◆ PROBLEM TO SOLVE
Skip every image and restate the data word for word.

◆ MATERIAL PROVIDED
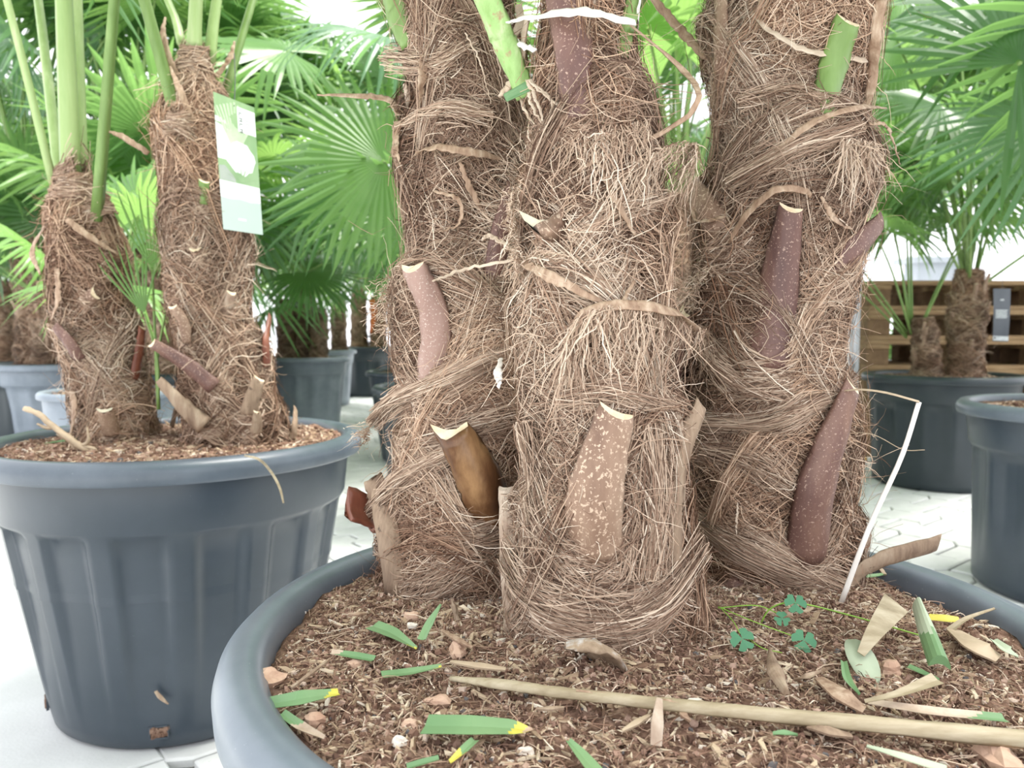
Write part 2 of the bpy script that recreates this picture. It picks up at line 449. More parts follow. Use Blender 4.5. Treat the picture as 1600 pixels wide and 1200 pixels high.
def soil_disc(cx, cy, R, zfun, label, nr=26, na=72, bits=0, bscale=1.0, seed=1, camside=False):
    g = np.random.default_rng(seed)
    rr = np.linspace(0, 1, nr)**.8*R
    V = [(cx, cy, zfun(cx, cy))]; F3 = []; F4 = []
    for i in range(1, nr):
        for k in range(na):
            a = 2*math.pi*k/na
            x = cx+rr[i]*math.cos(a); y = cy+rr[i]*math.sin(a)
            V.append((x, y, zfun(x, y)+g.normal(0, .0018)*bscale))
    for k in range(na): F3.append((0, 1+k, 1+(k+1) % na))
    for i in range(1, nr-1):
        for k in range(na):
            a = 1+(i-1)*na+k; b = 1+(i-1)*na+(k+1) % na
            F4.append((a, a+na, b+na, b))
    # closed underside
    o0 = len(V)
    for k in range(na):
        a = 2*math.pi*k/na; V.append((cx+R*math.cos(a), cy+R*math.sin(a), zfun(cx, cy)-.10))
    for k in range(na):
        kk = (k+1) % na; F4.append((1+(nr-2)*na+k, o0+k, o0+kk, 1+(nr-2)*na+kk))
    V.append((cx, cy, zfun(cx, cy)-.10))
    for k in range(na): F3.append((len(V)-1, o0+(k+1) % na, o0+k))
    base = np.array([cx, cy, 0])
    root = empty('potting_soil', (cx, cy, zfun(cx, cy)-.1), label, 'soil')
    loc = np.array(root.location)
    o = link('soil_surface', mesh_np('soil_surface', np.array(V)-loc, F4, F3, smooth=True), M['soil'], root)
    root['kind'] = 'stuff'; o['kind'] = 'stuff'
    if bits:
        ang = g.uniform(0, 2*np.pi, bits); rad = np.sqrt(g.uniform(0, 1, bits))*R*.985
        X = cx+rad*np.cos(ang); Y = cy+rad*np.sin(ang)
        Z = np.array([zfun(a, b) for a, b in zip(X, Y)])
        nf = int(bits*.52)
        # fine fibres
        K = 5; h = g.uniform(0, 2*np.pi, nf); L = g.gamma(2.2, .0072, nf)*bscale
        cur = g.normal(0, .30, (nf, K)).cumsum(1)*.6; hh = h[:, None]+cur
        dx = np.cos(hh)*L[:, None]/K; dy = np.sin(hh)*L[:, None]/K
        px_ = X[:nf, None]+dx.cumsum(1); py_ = Y[:nf, None]+dy.cumsum(1)
        lift = g.uniform(.0005, .0035, nf)[:, None]+np.sin(np.linspace(0, np.pi, K))[None]*(g.uniform(0, 1, nf)**4*.006)[:, None]*bscale
        pz = Z[:nf, None]+lift
        pts = np.stack([px_, py_, pz], 2)
        rr_ = np.hypot(px_-cx, py_-cy).max(1); ok = rr_ < R*.995
        pts = pts[ok]
        pal = np.array([(.12, .066, .047), (.27, .160, .112), (.42, .28, .20), (.59, .45, .335), (.73, .61, .48)])
        ci = g.choice(5, len(pts), p=[.22, .33, .25, .14, .06]); colr = .9*pal[ci]*g.uniform(.8, 1.2, (len(pts), 1))
        w = np.tile((g.uniform(.0004, .0010, len(pts))*bscale)[:, None], (1, K))
        V1, Fq, C1 = ribbons(pts, np.tile(np.array([0, 0, 1.0]), (*pts.shape[:2], 1)), w, colr, g.uniform(-.9, .9, len(pts)))
        # chips and crumbs: small skewed blocks
        nb = bits-nf
        xb, yb, zb = X[nf:], Y[nf:], Z[nf:]
        keep = np.hypot(xb-cx, yb-cy) < R*.97
        xb, yb, zb = xb[keep], yb[keep], zb[keep]; nb = len(xb)
        crumb = g.uniform(0, 1, nb) < .60
        lx = np.where(crumb, np.minimum(g.gamma(1.8, .00055, nb)+.0005, .0032), g.gamma(2.2, .0018, nb)+.0015)*bscale
        ly = np.where(crumb, lx*g.uniform(.6, 1, nb), lx*g.uniform(.08, .22, nb))
        lz = np.where(crumb, lx*g.uniform(.5, .9, nb), g.uniform(.0005, .0016, nb)*bscale)
        cube = np.array([(-1, -1, -1), (1, -1, -1), (1, 1, -1), (-1, 1, -1), (-.75, -.75, 1), (.75, -.75, 1), (.75, .75, 1), (-.75, .75, 1)], float)
        pt = cube[None]*np.stack([lx, ly, lz], 1)[:, None]*g.uniform(.45, 1.3, (nb, 8, 3))
        # random rotation
        a = g.uniform(0, 2*np.pi, nb); b = g.normal(0, .28, nb)
        ca, sa, cb, sb = np.cos(a), np.sin(a), np.cos(b), np.sin(b)
        x1 = pt[..., 0]*cb[:, None]+pt[..., 2]*sb[:, None]; z1 = -pt[..., 0]*sb[:, None]+pt[..., 2]*cb[:, None]
        x2 = x1*ca[:, None]-pt[..., 1]*sa[:, None]; y2 = x1*sa[:, None]+pt[..., 1]*ca[:, None]
        V2 = np.stack([x2+xb[:, None], y2+yb[:, None], z1+(zb+lz*.6+.001)[:, None]], 2).reshape(-1, 3)
        fq = np.array([(3, 2, 1, 0), (4, 5, 6, 7), (0, 1, 5, 4), (1, 2, 6, 5), (2, 3, 7, 6), (3, 0, 4, 7)])
        F2 = (fq[None]+(np.arange(nb)*8)[:, None, None]).reshape(-1, 4)+len(V1)
        palc = np.array([(.13, .074, .054), (.25, .148, .106), (.38, .240, .18), (.52, .36, .28), (.67, .53, .43), (.14, .13, .13)])
        palk = np.array([(.24, .15, .10), (.42, .30, .20), (.58, .45, .31), (.74, .62, .46), (.82, .74, .62), (.30, .2, .14)])
        c2 = .88*np.where(crumb[:, None], palc[g.choice(6, nb, p=[.25, .32, .2, .12, .07, .04])], palk[g.choice(6, nb, p=[.2, .3, .26, .14, .05, .05])])
        V_ = np.vstack([V1, V2]); C_ = np.vstack([C1, np.repeat(c2, 8, axis=0)])
        ob = link('soil_litter', mesh_np('soil_litter', V_-loc, np.vstack([Fq, F2]), None, C_), M['bits'], root)
        ob['kind'] = 'stuff'
    return root

# foreground pot and left pot
FP = (.133, .764, .410, .545)          # x, y, R, H
make_pot(FP[0], FP[1], FP[2], FP[3], .30, 'large blue-black tree pot in the foreground holding three thick palm trunks', 'pot_mid', 256, 15, rimmat='pot_mid')
LPT = (-.748, 1.72, .400, .596)
make_pot(LPT[0], LPT[1], LPT[2], LPT[3], .268, 'blue-black ribbed tree pot at left with two palms and a hanging plant label', 'pot', 256, 15,
         holes=((-1.36, .045), (-2.55, .05)), rot=.12, rimmat='pot_rim')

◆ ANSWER
Write part 2 of the bpy script that recreates this picture. It picks up at line 449. More parts follow. Use Blender 4.5. Treat the picture as 1600 pixels wide and 1200 pixels high.
def soil_disc(cx, cy, R, zfun, label, nr=26, na=72, bits=0, bscale=1.0, seed=1, camside=False):
    g = np.random.default_rng(seed)
    rr = np.linspace(0, 1, nr)**.8*R
    V = [(cx, cy, zfun(cx, cy))]; F3 = []; F4 = []
    for i in range(1, nr):
        for k in range(na):
            a = 2*math.pi*k/na
            x = cx+rr[i]*math.cos(a); y = cy+rr[i]*math.sin(a)
            V.append((x, y, zfun(x, y)+g.normal(0, .0018)*bscale))
    for k in range(na): F3.append((0, 1+k, 1+(k+1) % na))
    for i in range(1, nr-1):
        for k in range(na):
            a = 1+(i-1)*na+k; b = 1+(i-1)*na+(k+1) % na
            F4.append((a, a+na, b+na, b))
    # closed underside
    o0 = len(V)
    for k in range(na):
        a = 2*math.pi*k/na; V.append((cx+R*math.cos(a), cy+R*math.sin(a), zfun(cx, cy)-.10))
    for k in range(na):
        kk = (k+1) % na; F4.append((1+(nr-2)*na+k, o0+k, o0+kk, 1+(nr-2)*na+kk))
    V.append((cx, cy, zfun(cx, cy)-.10))
    for k in range(na): F3.append((len(V)-1, o0+(k+1) % na, o0+k))
    base = np.array([cx, cy, 0])
    root = empty('potting_soil', (cx, cy, zfun(cx, cy)-.1), label, 'soil')
    loc = np.array(root.location)
    o = link('soil_surface', mesh_np('soil_surface', np.array(V)-loc, F4, F3, smooth=True), M['soil'], root)
    root['kind'] = 'stuff'; o['kind'] = 'stuff'
    if bits:
        ang = g.uniform(0, 2*np.pi, bits); rad = np.sqrt(g.uniform(0, 1, bits))*R*.985
        X = cx+rad*np.cos(ang); Y = cy+rad*np.sin(ang)
        Z = np.array([zfun(a, b) for a, b in zip(X, Y)])
        nf = int(bits*.52)
        # fine fibres
        K = 5; h = g.uniform(0, 2*np.pi, nf); L = g.gamma(2.2, .0072, nf)*bscale
        cur = g.normal(0, .30, (nf, K)).cumsum(1)*.6; hh = h[:, None]+cur
        dx = np.cos(hh)*L[:, None]/K; dy = np.sin(hh)*L[:, None]/K
        px_ = X[:nf, None]+dx.cumsum(1); py_ = Y[:nf, None]+dy.cumsum(1)
        lift = g.uniform(.0005, .0035, nf)[:, None]+np.sin(np.linspace(0, np.pi, K))[None]*(g.uniform(0, 1, nf)**4*.006)[:, None]*bscale
        pz = Z[:nf, None]+lift
        pts = np.stack([px_, py_, pz], 2)
        rr_ = np.hypot(px_-cx, py_-cy).max(1); ok = rr_ < R*.995
        pts = pts[ok]
        pal = np.array([(.12, .066, .047), (.27, .160, .112), (.42, .28, .20), (.59, .45, .335), (.73, .61, .48)])
        ci = g.choice(5, len(pts), p=[.22, .33, .25, .14, .06]); colr = .9*pal[ci]*g.uniform(.8, 1.2, (len(pts), 1))
        w = np.tile((g.uniform(.0004, .0010, len(pts))*bscale)[:, None], (1, K))
        V1, Fq, C1 = ribbons(pts, np.tile(np.array([0, 0, 1.0]), (*pts.shape[:2], 1)), w, colr, g.uniform(-.9, .9, len(pts)))
        # chips and crumbs: small skewed blocks
        nb = bits-nf
        xb, yb, zb = X[nf:], Y[nf:], Z[nf:]
        keep = np.hypot(xb-cx, yb-cy) < R*.97
        xb, yb, zb = xb[keep], yb[keep], zb[keep]; nb = len(xb)
        crumb = g.uniform(0, 1, nb) < .60
        lx = np.where(crumb, np.minimum(g.gamma(1.8, .00055, nb)+.0005, .0032), g.gamma(2.2, .0018, nb)+.0015)*bscale
        ly = np.where(crumb, lx*g.uniform(.6, 1, nb), lx*g.uniform(.08, .22, nb))
        lz = np.where(crumb, lx*g.uniform(.5, .9, nb), g.uniform(.0005, .0016, nb)*bscale)
        cube = np.array([(-1, -1, -1), (1, -1, -1), (1, 1, -1), (-1, 1, -1), (-.75, -.75, 1), (.75, -.75, 1), (.75, .75, 1), (-.75, .75, 1)], float)
        pt = cube[None]*np.stack([lx, ly, lz], 1)[:, None]*g.uniform(.45, 1.3, (nb, 8, 3))
        # random rotation
        a = g.uniform(0, 2*np.pi, nb); b = g.normal(0, .28, nb)
        ca, sa, cb, sb = np.cos(a), np.sin(a), np.cos(b), np.sin(b)
        x1 = pt[..., 0]*cb[:, None]+pt[..., 2]*sb[:, None]; z1 = -pt[..., 0]*sb[:, None]+pt[..., 2]*cb[:, None]
        x2 = x1*ca[:, None]-pt[..., 1]*sa[:, None]; y2 = x1*sa[:, None]+pt[..., 1]*ca[:, None]
        V2 = np.stack([x2+xb[:, None], y2+yb[:, None], z1+(zb+lz*.6+.001)[:, None]], 2).reshape(-1, 3)
        fq = np.array([(3, 2, 1, 0), (4, 5, 6, 7), (0, 1, 5, 4), (1, 2, 6, 5), (2, 3, 7, 6), (3, 0, 4, 7)])
        F2 = (fq[None]+(np.arange(nb)*8)[:, None, None]).reshape(-1, 4)+len(V1)
        palc = np.array([(.13, .074, .054), (.25, .148, .106), (.38, .240, .18), (.52, .36, .28), (.67, .53, .43), (.14, .13, .13)])
        palk = np.array([(.24, .15, .10), (.42, .30, .20), (.58, .45, .31), (.74, .62, .46), (.82, .74, .62), (.30, .2, .14)])
        c2 = .88*np.where(crumb[:, None], palc[g.choice(6, nb, p=[.25, .32, .2, .12, .07, .04])], palk[g.choice(6, nb, p=[.2, .3, .26, .14, .05, .05])])
        V_ = np.vstack([V1, V2]); C_ = np.vstack([C1, np.repeat(c2, 8, axis=0)])
        ob = link('soil_litter', mesh_np('soil_litter', V_-loc, np.vstack([Fq, F2]), None, C_), M['bits'], root)
        ob['kind'] = 'stuff'
    return root

# foreground pot and left pot
FP = (.133, .764, .410, .545)          # x, y, R, H
make_pot(FP[0], FP[1], FP[2], FP[3], .30, 'large blue-black tree pot in the foreground holding three thick palm trunks', 'pot_mid', 256, 15, rimmat='pot_mid')
LPT = (-.748, 1.72, .400, .596)
make_pot(LPT[0], LPT[1], LPT[2], LPT[3], .268, 'blue-black ribbed tree pot at left with two palms and a hanging plant label', 'pot', 256, 15,
         holes=((-1.36, .045), (-2.55, .05)), rot=.12, rimmat='pot_rim')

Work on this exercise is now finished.